On Wednesday, January 25, officers of Venezuela’s investigative police unit detained El Nacional news editor José Gregorio Meza and human resources manager Virginia Nuñez, according to news reports and Miguel Enrique Otero, the president and editor of El Nacional, who spoke to CPJ via messaging app.
Officers brought them to the attorney general’s office in Caracas, where they were questioned about a recent article and released.
Authorities also sent citations to appear at the attorney general’s office to Otero and El Nacional reporters Carola Briceño, Hilda Lugo, and Ramón Hernández, all of whom are based outside of the country and do not plan to comply with the summonses, Otero said.
“Venezuelan authorities’ latest attempt to intimidate journalists at El Nacional by threatening them with criminal investigations is completely unacceptable,” said Carlos Martínez de la Serna, CPJ’s program director, in New York. “Authorities must drop their criminal investigations into the two editors, three reporters, and the human resources manager of the outlet, and allow them to practice journalism freely.”
The citation sent to Otero, dated January 17 and which CPJ reviewed, said he was to be formally charged but did not specify what crime he was alleged to have committed. Otero added that the other journalists were cited the same day.
Otero told CPJ that authorities have threatened Briceño and Hernández’s relatives in Venezuela in retaliation for their journalism.
Police questioned Meza and Nuñez about an article alleging that President Nicolás Maduro’s son, Nicolás Maduro Guerra, who is also a politician, was connected to two Venezuelans sanctioned in 2020 by the U.S. Treasury Department for their alleged involvement in illegal gold mining.
CPJ’s calls and text messages to the attorney general’s office and President Maduro’s press office were not answered. CPJ could not find contact information for the president’s son.
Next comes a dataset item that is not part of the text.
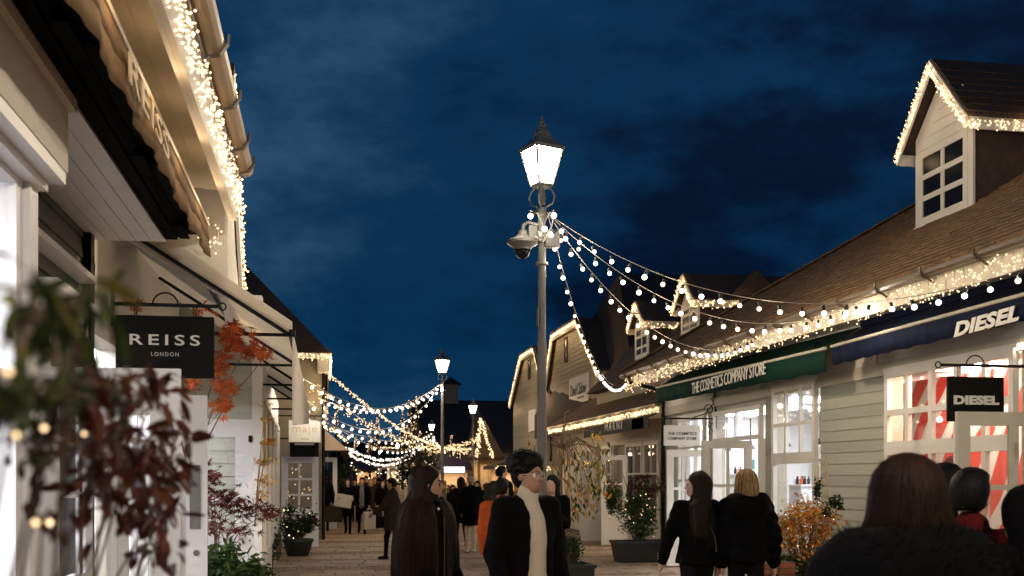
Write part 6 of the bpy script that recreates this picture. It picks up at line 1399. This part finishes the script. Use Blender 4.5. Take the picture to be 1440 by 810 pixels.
        if not turtleneck: C += [cap(V(0, -.022, 1.46), V(0, -.02, 1.515), .075, .066, 0, .03)]
        else: C += [cap(V(-.05, -.045, 1.47), V(.05, -.045, 1.47), .04, .04, 0, .03), cap(V(-.085, -.02, 1.475), V(-.055, .10, 1.37), .026, .02, 0, .02), cap(V(.085, -.02, 1.475), V(.055, .10, 1.37), .026, .02, 0, .02)]
        if open_coat: 
            C += [dict(skirt(zh-.1+tz, 1.47+tz, (.105, .20), (.06, .20), (.015, .18), (0, .15), 0, .012, 'sub')), ell(V(0, .10, 1.48), (.062, .12, .11), 0, .02, 'sub')]
        if extra: C += extra(V, J, hd)
        nz = lambda X, Y, Z: (.0011 if open_coat else .0035)*bulk*(np.sin(X*31+Z*23+px)*np.sin(Z*37+Y*19)+np.sin(Z*64+X*9+Y*27)*.5)
        ct = fin(C, h, 'coat', [top], R, nz)
    if turtleneck:
        fin([cap(V(0, -.008, 1.475), V(0, .008, 1.545), .064, .060, 0, .02), cap(V(0, -.005, 1.455), V(0, .0, 1.49), .070, .066, 0, .02), ell(V(0, .0, 1.28), (sw-.03, .120, .18), 0, .05), cap(V(0, 0, .9), V(0, 0, 1.2), .125, .122, 0, .05)], h, 'jumper', [turtleneck], R, lambda X, Y, Z: .0014*np.sin(Z*30+X*41)*np.sin(X*17+1+Z*8))
    # hair
    Hr = []
    skull = [he((0, -.018, .135), (.083*fw, .098, .092), 0, .02), he((0, -.045, .09), (.078*fw, .075, .09), 0, .03)]
    face = [he((0, .085, .055), (.066*fw, .075, .085), 0, .012, 'sub')]
    if style == 'short': Hr = skull+[he((0, .02, .185), (.07*fw, .07, .04), 0, .02)]+face+[he((0, -.05, -.02), (.1, .12, .055), 0, .02, 'sub')]
    elif style == 'long': Hr = skull+[cap(hd(0, -.06, .1), V(0, -.105, 1.30), .09, .085, 0, .05), cap(V(-.05, -.10, 1.42), V(-.04, -.13, 1.18), .06, .045, 0, .05), cap(V(.05, -.10, 1.42), V(.04, -.13, 1.18), .06, .045, 0, .05)]+[cap(hd(sx*.068*fw, .0, .12), hd(sx*.075*fw, .0, -.04), .026, .024, 0, .03) for sx in (-1, 1)]+face
    elif style == 'very_long':
        def mantle(X, Y, Z):
            zz = Z-tz; a = np.interp(zz, MZ, MX); b = np.interp(zz, MZ, MY); q = np.sqrt((X/a)**2+((Y+.015)/b)**2); an_ = np.arctan2(X, -Y)
            return np.maximum((q-1)*np.minimum(a, b)*.8-.006*np.sin(an_*11+Z*3)-.004*np.sin(an_*23-Z*5), np.maximum(.82-zz, zz-1.56))
        Hr = skull+[cap(hd(0, -.05, .1), hd(0, -.045, -.03), .085, .085, 0, .04), dict(f=mantle, bb=(np.array([-.3, -.3, .80+tz]), np.array([.3, .3, 1.58+tz])), m=0, k=.05, op='add')]+face
        Hr += [dict(skirt(.70+tz, 1.50+tz, (.062, .30), (.035, .22), (.02, .29), (.01, .18), 0, .03, 'sub'))]
    elif style == 'bob': Hr = skull+[cap(hd(0, -.05, .1), hd(0, -.062, -.02), .083, .072, 0, .03)]+[cap(hd(sx*.07, -.005, .12), hd(sx*.078, -.01, -.01), .030, .032, 0, .03) for sx in (-1, 1)]+face
    elif style == 'bun': Hr = skull+[he((0, -.13, .16), (.045, .045, .045), 0, .02)]+face
    elif style == 'beanie': Hr = [he((0, -.012, .155), (.088, .102, .085), 0, .02), cap(hd(0, -.01, .10), hd(0, -.01, .14), .088, .088, 0, .02)]+[he((0, .085, .04), (.07, .075, .07), 0, .012, 'sub'), he((0, -.01, .0), (.12, .14, .085), 0, .01, 'sub')]
    elif style == 'hood': Hr = [he((0, -.02, .12), (.105, .115, .125), 0, .03), cap(hd(0, -.05, .05), V(0, -.06, 1.45), .10, .11, 0, .05)]+[he((0, .09, .07), (.07, .085, .09), 0, .015, 'sub')]
    elif style == 'afro':
        Hr = skull+[he((0, -.022, .15), (.085, .098, .09), 0, .03)]
        rs = random.Random(5)
        for k in range(340):
            th = rs.uniform(0, 2*PI); u = rs.uniform(-.25, 1); q = math.sqrt(1-u*u); p = (math.cos(th)*q*.096, -.024+math.sin(th)*q*.106, .145+u*.095)
            if p[1] > .052 and p[2] < .165: continue
            Hr.append(ell(hd(*p), (rs.uniform(.013, .021),)*3, 0, .006))
        Hr += [he((0, .095, .062), (.064, .082, .082), 0, .010, 'sub')]
    if Hr: fin(Hr, h if style != 'afro' else .006, 'hair' if style not in ('beanie', 'hood') else style, [hair], R, (lambda X, Y, Z: .002*np.sin(X*90)*np.sin(Y*80+Z*30)) if h < .02 and style != 'afro' else None)
    def place(v): v = Matrix.Rotation(phi, 3, 'Z') @ (Vector(v)*s); return base+v
    R_ = dict(root=R, J=J, place=place, hd=hd, V=V, s=s, phi=phi, fin=fin, body=body); return R_

def strands(P, name, n, src, m, r=.0022, seed=1, seg=6):
    mm = m if isinstance(m, (list, tuple)) else [m]
    """loose locks along guide curves: src(rs) gives a list of local points"""
    rs = random.Random(seed); b = MB()
    for k in range(n):
        pts = [P['place'](p) for p in src(rs)]; rr = r*rs.uniform(.6, 1.4); b.tube(pts, [rr*(1-.75*i/(len(pts)-1)) for i in range(len(pts))], 3, rs.randrange(len(mm)), cap=False)
    me = b.mesh(name, [M[q] for q in mm], True, False); return tag(link(bpy.data.objects.new(name, me), P['root']), kind='stuff')
def carry_bag(label, P, hand, w, h, d, m, drop=.14, rot=0.0, cat='bag', group=None):
    q = P['place'](P['J']['wr', hand]+P['J']['hd', hand]*.09); r = empty('shopping_bag', q-Vector((0, 0, drop+h)), label, cat, group)
    c, s_ = math.cos(rot), math.sin(rot); T = lambda x, y, z: (q.x+x*c-y*s_, q.y+x*s_+y*c, q.z-drop-h+z)
    b = MB(); b.box(-w/2, -d/2, 0, w/2, d/2, h, T=T); soften(b.build('bag_body', M[m], r), .01, 2)
    k = MB()
    for sy in (-1, 1): k.tube([T(-w*.25, sy*d*.4, h-.005), T(-w*.12, sy*.008, h+drop*.8), T(0, sy*.004, h+drop), T(w*.12, sy*.008, h+drop*.8), T(w*.25, sy*d*.4, h-.005)], .006, 5)
    k.build('bag_handle', M[m], r); return r
def dome(hd, an, k, phis, r=(.087, .099), zc=.135, h=.096, yc=-.022):
    return [hd(math.sin(an)*math.sin(p)*r[0]*k, yc-math.cos(an)*math.sin(p)*r[1]*k, zc+math.cos(p)*h*(.5+.5*k)) for p in phis]
PHI = (.08, .4, .75, 1.1, 1.5)
# ------------------------------------------------------------------ the people
# near woman with very long hair, in profile
wm = person('woman in a black coat with very long dark brown hair, face turned right', 601, 655, 7.3, rad(-138), h=.0095, top='cloth_black', hair='hair_dark', skin='skin', style='very_long', male=False, yaw=rad(40), hem=.62, bulk=.6, sw_=.142, arms=((.12, .05, .5), (.12, .05, .5)), lsw=(.18, -.16))
def locks(rs):
    hd, V = wm['hd'], wm['V']; an = rs.uniform(-2.72, 2.72); w = rs.gauss(0, .02)      # 0 is the back, +-pi the front opening
    f = lambda a, rx, ry, yc: (math.sin(a)*rx, yc-math.cos(a)*ry)
    h_ = max(-1.6, min(1.6, an*.7)); k = rs.uniform(1.0, 1.06); end = .84+rs.uniform(-.12, .08)
    g = lambda a, z: V(math.sin(a)*np.interp(z, MZ, MX)*k, -.015-math.cos(a)*np.interp(z, MZ, MY)*k, z)
    return dome(hd, h_, rs.uniform(1.0, 1.08), PHI)+[hd(math.sin(h_)*.098, -.03-math.cos(h_)*.098, .05), hd(math.sin(h_)*.108, -.035-math.cos(h_)*.105, .0)]+[g(an+w*t, z) for t, z in ((0, 1.51), (.1, 1.46), (.2, 1.41), (.4, 1.34), (.8, 1.2), (1.5, 1.02), (2.2, end))]
strands(wm, 'hair_strands', 3000, locks, ['hair_dark', 'hair_brown', 'hair_brown'], .0030, 3)
z = MB(); z.tube([wm['place'](wm['V'](.0, .158, zz)) for zz in (1.40, 1.25, 1.1, .95, .8)], .0028, 5); z.build('zip', M['strap'], wm['root'])
nk = MB(); nk.lathe([(.001, -.012), (.010, 0), (.001, .012)], wm['place'](wm['V'](.02, .122, 1.46)), 8); nk.build('brooch', M['print_w'], wm['root'])

# man with curly hair, glasses and cream turtleneck
mn = person('man with curly black hair and clear glasses, cream roll neck under an open black coat', 742, 641, 6.9, rad(-152), h=.008, H=1.79, top='cloth_black', turtleneck='cloth_cream', open_coat=True, hair='hair_black', style='afro', yaw=rad(13), hem=.66, bulk=1.15, arms=((-.12, .26, .5, .02), (-.05, .22, .45, .0)), lsw=(.15, -.15), hands=True)
hd, pl = mn['hd'], mn['place']; g = MB()
for sx in (-1, 1):
    ring = [pl(hd(sx*.034+.025*math.cos(t)*(1.0), .104-.010*abs(math.cos(t)) - (.006 if sx*math.cos(t) > 0 else 0), .086+.021*math.sin(t))) for t in np.linspace(0, 2*PI, 19)]; g.tube(ring, .0019, 5, cap=False)
    g.tube([pl(hd(sx*.059, .092, .094)), pl(hd(sx*.074, .05, .096)), pl(hd(sx*.079, -.005, .094))], .0019, 5)
g.tube([pl(hd(-.010, .107, .09)), pl(hd(0, .110, .094)), pl(hd(.010, .107, .09))], .0019, 5)
g.build('glasses', mat('clear_frame', (.62, .52, .42), .25, spec=.7), mn['root'])
b = MB()
for zz in (1.28, 1.12): b.lathe([(.001, -.003), (.011, -.002), (.011, .002), (.001, .003)], pl(mn['V'](-.118, .128, zz)), 10)
b.build('coat_button', M['shoe_black'], mn['root'])

def curls(rs):
    th = rs.uniform(0, 2*PI); u = rs.uniform(-.3, 1); q = math.sqrt(1-u*u); p = Vector((math.cos(th)*q*.100, -.024+math.sin(th)*q*.110, .145+u*.099))
    while p.y > .05 and p.z < .17: th = rs.uniform(0, 2*PI); u = rs.uniform(-.3, 1); q = math.sqrt(1-u*u); p = Vector((math.cos(th)*q*.100, -.024+math.sin(th)*q*.110, .145+u*.099))
    p = Vector((0, -.024, .145))+(p-Vector((0, -.024, .145)))*rs.choice((1, 1, 1, 1.06, 1.12)); r = rs.uniform(.007, .014); a0 = rs.uniform(0, 6); e1 = Vector((rs.gauss(0, 1), rs.gauss(0, 1), rs.gauss(0, 1))).normalized(); e2 = e1.cross(Vector((.3, .5, .8))).normalized()
    return [mn['hd'](*(p+(e1*math.cos(a0+t)+e2*math.sin(a0+t))*r)) for t in np.linspace(0, 4.4, 6)]
strands(mn, 'curl', 1500, curls, 'hair_black', .0022, 12)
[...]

The criminal investigation is the latest move by Venezuela’s authoritarian government against El Nacional, founded 80 years ago in Caracas, which used to be one of the country’s largest-circulation and most influential newspapers. However, a newsprint shortage and government harassment, including fines, defamation lawsuits, and the seizure of its building and printing presses in 2021, forced El Nacional to become a web-only news operation with many journalists and editors living in exile.